### WHAT YOU WILL DO
Write out the lines from the top of the material through the line with "COL = sc.collection", exactly and with nothing added.

— BEGIN DATA PROVIDED —

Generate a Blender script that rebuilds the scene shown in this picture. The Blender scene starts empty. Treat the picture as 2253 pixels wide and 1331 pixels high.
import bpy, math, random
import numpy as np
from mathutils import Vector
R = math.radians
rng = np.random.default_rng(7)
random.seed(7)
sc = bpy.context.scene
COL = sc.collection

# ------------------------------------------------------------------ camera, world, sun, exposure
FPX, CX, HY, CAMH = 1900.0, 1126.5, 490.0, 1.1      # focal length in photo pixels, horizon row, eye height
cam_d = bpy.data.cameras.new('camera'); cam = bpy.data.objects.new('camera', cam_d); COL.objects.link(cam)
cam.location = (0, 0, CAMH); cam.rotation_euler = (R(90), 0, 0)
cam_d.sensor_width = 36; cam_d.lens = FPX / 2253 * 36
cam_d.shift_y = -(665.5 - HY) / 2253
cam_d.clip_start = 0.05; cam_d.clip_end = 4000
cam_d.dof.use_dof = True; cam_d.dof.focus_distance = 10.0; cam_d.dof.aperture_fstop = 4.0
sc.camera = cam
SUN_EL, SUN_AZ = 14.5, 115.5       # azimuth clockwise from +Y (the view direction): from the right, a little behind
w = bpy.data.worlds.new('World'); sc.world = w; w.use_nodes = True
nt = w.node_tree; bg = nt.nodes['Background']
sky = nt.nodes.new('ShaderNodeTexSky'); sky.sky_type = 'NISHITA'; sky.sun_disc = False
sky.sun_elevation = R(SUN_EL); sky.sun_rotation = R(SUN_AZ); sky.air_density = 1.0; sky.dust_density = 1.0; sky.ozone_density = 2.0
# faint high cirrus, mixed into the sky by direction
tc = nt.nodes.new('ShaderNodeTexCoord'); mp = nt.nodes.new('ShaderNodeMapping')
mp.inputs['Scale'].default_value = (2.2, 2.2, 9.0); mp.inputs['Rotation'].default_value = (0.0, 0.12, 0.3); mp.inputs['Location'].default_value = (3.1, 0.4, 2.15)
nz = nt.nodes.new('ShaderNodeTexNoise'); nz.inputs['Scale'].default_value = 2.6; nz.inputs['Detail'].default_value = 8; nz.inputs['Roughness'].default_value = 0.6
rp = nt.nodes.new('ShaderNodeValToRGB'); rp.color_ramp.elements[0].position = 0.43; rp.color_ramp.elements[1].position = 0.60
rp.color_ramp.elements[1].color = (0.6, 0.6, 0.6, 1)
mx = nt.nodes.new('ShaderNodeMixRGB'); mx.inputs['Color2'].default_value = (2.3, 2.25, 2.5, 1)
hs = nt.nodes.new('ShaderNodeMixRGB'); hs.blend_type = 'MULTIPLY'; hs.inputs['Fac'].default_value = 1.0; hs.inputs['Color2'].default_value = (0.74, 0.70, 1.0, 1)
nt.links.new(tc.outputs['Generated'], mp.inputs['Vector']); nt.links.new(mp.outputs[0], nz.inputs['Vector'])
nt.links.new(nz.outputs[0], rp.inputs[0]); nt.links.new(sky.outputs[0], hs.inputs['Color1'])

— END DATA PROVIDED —

### SOLVED EXERCISE
Generate a Blender script that rebuilds the scene shown in this picture. The Blender scene starts empty. Treat the picture as 2253 pixels wide and 1331 pixels high.
import bpy, math, random
import numpy as np
from mathutils import Vector
R = math.radians
rng = np.random.default_rng(7)
random.seed(7)
sc = bpy.context.scene
COL = sc.collection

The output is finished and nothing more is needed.